Located near Partira, the town is 32 km south of Heraklion. At the 2021 census the municipal unit had a population of 8,547 inhabitants.
Arkalochori is 3 km south from the recently discovered Minoan palace at the small village of Galatas. G. Rethemiotakis[4] has associated the votive objects of the Arkalochori cave with the Galatas palace.
The town hosts the Crete Half Marathon each October.
There is a statue of Napoleon Soukatzidis located in the town center. Sokatzidis was a Greek communist resistance fighter, whose family settled in Arkalochori after the 1923 population exchange.
The town was badly damaged in an earthquake measuring 5.8 on the Richter scale in September 2021.
The Arkalochori cave first came to scholarly attention in 1912, when peasants collected 20 kilos of Bronze Age weapons from the cave (known locally as "the treasure hole") and sold them for scrap metal in the port town of Candia (Iraklion). The ephor Iosif Hatzidakis, the first explorer of the central cave chamber of three, discovered masses of bronze votive weapons and a silver labrys (double axe).[5]
No gold was reported to the Ministry until 1934, when a child found a gold labrys that had been unearthed by a rabbit; the village turned out to rifle the site.[6] Prof. Spyridon Marinatos immediately took charge of the site[7] and discovered the side chambers, which had been blocked with debris from the collapse of the cave's natural roof. There were found, undisturbed, hundreds of bronze axes—twenty-five gold ones and seven silver ones—a hoard of bronze long swords, the longest (to 1.055 m) discovered in Europe,[8] and daggers and gold simulacra of weapons, cast "bun" ingots of copper alloy, a small altar, and pottery sherds that enabled the deposits to be given a date range of continuous occupation[9] from the late third millennium BCE to Late Minoan II (ca. 1500 to 1425 BCE).
The warlike implements, both actual weapons and their votive simulacra, are in strong contrast to the entirely peaceable finds at other Minoan cave sites.[10] The cave was not forgotten after the collapse, and votive offerings continued to be deposited at its mouth.

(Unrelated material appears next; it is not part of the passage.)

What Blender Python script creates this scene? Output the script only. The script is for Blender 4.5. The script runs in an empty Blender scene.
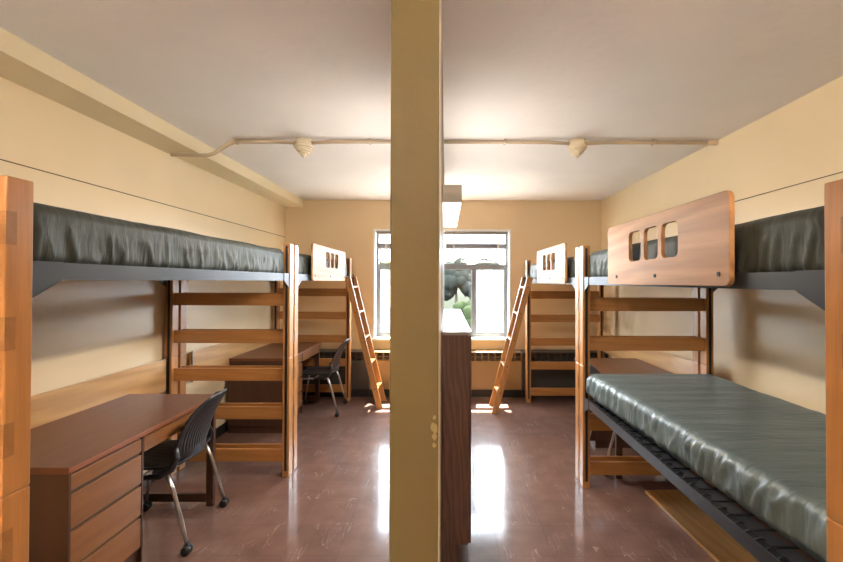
import bpy, bmesh, math, random
from mathutils import Vector, Matrix, noise
C = bpy.context.scene.collection
scene = bpy.context.scene
R = math.radians
H = 1.55                      # eye height

# ---------------------------------------------------------------- camera, world, sun, exposure
cd = bpy.data.cameras.new('camera'); cam = bpy.data.objects.new('camera', cd); C.objects.link(cam)
cam.location = (0, 0, H); cam.rotation_euler = (Matrix.Rotation(R(90.6), 3, 'X') @ Matrix.Rotation(R(.15), 3, 'Z')).to_euler()
cd.sensor_width = 36; cd.lens = 430/843*36; cd.shift_x = -24.5/843; cd.shift_y = -4.5/843; cd.clip_start = 0.05; cd.clip_end = 500
scene.camera = cam

w = bpy.data.worlds.new('sky'); scene.world = w; w.use_nodes = True
bg = w.node_tree.nodes['Background']; bg.inputs[0].default_value = (0.82, 0.90, 1.0, 1); bg.inputs[1].default_value = 8.8

sd = bpy.data.lights.new('sun', 'SUN'); sd.energy = 26; sd.angle = R(0.5); sd.color = (1, .90, .74)
sun = bpy.data.objects.new('sun', sd); C.objects.link(sun)
sun.rotation_euler = Vector((-0.03, -0.47, -0.88)).to_track_quat('-Z', 'Y').to_euler()

pd = bpy.data.lights.new('window_portal', 'AREA'); pd.shape = 'RECTANGLE'; pd.size = 1.9; pd.size_y = 1.5
pd.cycles.is_portal = True
po = bpy.data.objects.new('window_portal', pd); C.objects.link(po); po.location = (-.055, 6.3, 1.5); po.rotation_euler = (R(-90), 0, 0)

vs = scene.view_settings
vs.view_transform = 'Standard'; vs.look = 'None'; vs.exposure = 1.80; vs.gamma = 1; vs.use_curve_mapping = False

# ---------------------------------------------------------------- materials
def newmat(name):
    m = bpy.data.materials.new(name); m.use_nodes = True
    return m, m.node_tree, m.node_tree.nodes, m.node_tree.links, m.node_tree.nodes['Principled BSDF']

def plain(name, col, rough=.5, metal=0, bump=0, bscale=60, var=0, emit=0, spec=None):
    m, nt, N, L, b = newmat(name)
    b.inputs['Base Color'].default_value = (*col, 1); b.inputs['Roughness'].default_value = rough; b.inputs['Metallic'].default_value = metal
    if spec is not None: b.inputs['Specular IOR Level'].default_value = spec
    tc = N.new('ShaderNodeTexCoord')
    nz = N.new('ShaderNodeTexNoise'); nz.inputs['Scale'].default_value = bscale; nz.inputs['Detail'].default_value = 4
    L.new(tc.outputs['Object'], nz.inputs['Vector'])
    if var:
        n2 = N.new('ShaderNodeTexNoise'); n2.inputs['Scale'].default_value = 2.2; n2.inputs['Detail'].default_value = 5
        L.new(tc.outputs['Object'], n2.inputs['Vector'])
        mx = N.new('ShaderNodeMix'); mx.data_type = 'RGBA'
        mx.inputs[6].default_value = (*[c*(1-var) for c in col], 1); mx.inputs[7].default_value = (*[min(1, c*(1+var)) for c in col], 1)
        L.new(n2.outputs[0], mx.inputs[0]); L.new(mx.outputs[2], b.inputs['Base Color'])
    if bump:
        bp = N.new('ShaderNodeBump'); bp.inputs['Strength'].default_value = bump; bp.inputs['Distance'].default_value = .01
        L.new(nz.outputs[0], bp.inputs['Height']); L.new(bp.outputs[0], b.inputs['Normal'])
    if emit:
        b.inputs['Emission Color'].default_value = (1, .97, .9, 1); b.inputs['Emission Strength'].default_value = emit
    return m

def wood(name, c1, c2, axis, rough=.32, bands=9, coat=.25, WB=.22, spec=.5):
    m, nt, N, L, b = newmat(name)
    tc = N.new('ShaderNodeTexCoord'); mp = N.new('ShaderNodeMapping')
    s = [1, 1, 1]; s['xyz'.index(axis)] = .09
    mp.inputs['Scale'].default_value = s
    L.new(tc.outputs['Object'], mp.inputs[0])
    wv = N.new('ShaderNodeTexWave'); wv.wave_type = 'BANDS'; wv.bands_direction = {'x': 'DIAGONAL', 'y': 'DIAGONAL', 'z': 'DIAGONAL'}[axis]
    wv.inputs['Scale'].default_value = bands; wv.inputs['Distortion'].default_value = 7; wv.inputs['Detail'].default_value = 2; wv.inputs['Detail Scale'].default_value = 1.4
    L.new(mp.outputs[0], wv.inputs['Vector'])
    mp2 = N.new('ShaderNodeMapping'); s2 = [160, 160, 160]; s2['xyz'.index(axis)] = 5
    mp2.inputs['Scale'].default_value = s2; L.new(tc.outputs['Object'], mp2.inputs[0])
    nz = N.new('ShaderNodeTexNoise'); nz.inputs['Scale'].default_value = 1; nz.inputs['Detail'].default_value = 3; L.new(mp2.outputs[0], nz.inputs['Vector'])
    ad = N.new('ShaderNodeMath'); ad.operation = 'MULTIPLY_ADD'; ad.inputs[1].default_value = WB; L.new(wv.outputs['Fac'], ad.inputs[0])
    ml = N.new('ShaderNodeMath'); ml.operation = 'MULTIPLY'; ml.inputs[1].default_value = .6; L.new(nz.outputs[0], ml.inputs[0]); L.new(ml.outputs[0], ad.inputs[2])
    mx = N.new('ShaderNodeMix'); mx.data_type = 'RGBA'; mx.inputs[6].default_value = (*c1, 1); mx.inputs[7].default_value = (*c2, 1)
    L.new(ad.outputs[0], mx.inputs[0]); L.new(mx.outputs[2], b.inputs['Base Color'])
    b.inputs['Roughness'].default_value = rough
    b.inputs['Specular IOR Level'].default_value = spec
    b.inputs['Coat Weight'].default_value = coat; b.inputs['Coat Roughness'].default_value = .22
    bp = N.new('ShaderNodeBump'); bp.inputs['Strength'].default_value = .06; bp.inputs['Distance'].default_value = .002
    L.new(nz.outputs[0], bp.inputs['Height']); L.new(bp.outputs[0], b.inputs['Normal'])
    return m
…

The hill has remained sacred, though now associated with the prophet Elias.
At the Arkalochori cave, among the bronze and gold double axes, the second-millennium bronze Arkalochori Axe was excavated by Marinatos and Edith Eccles from 1934 to 1935. It has been suggested that markings on the axe might be Linear A, but Professor Glanville Price agrees with Louis Godart that "the characters on the axe are no more than a 'pseudo-inscription' engraved by an illiterate in uncomprehending imitation of authentic Linear A characters on other similar axes."[11]
The Psychro cave also contained labrys votive offerings.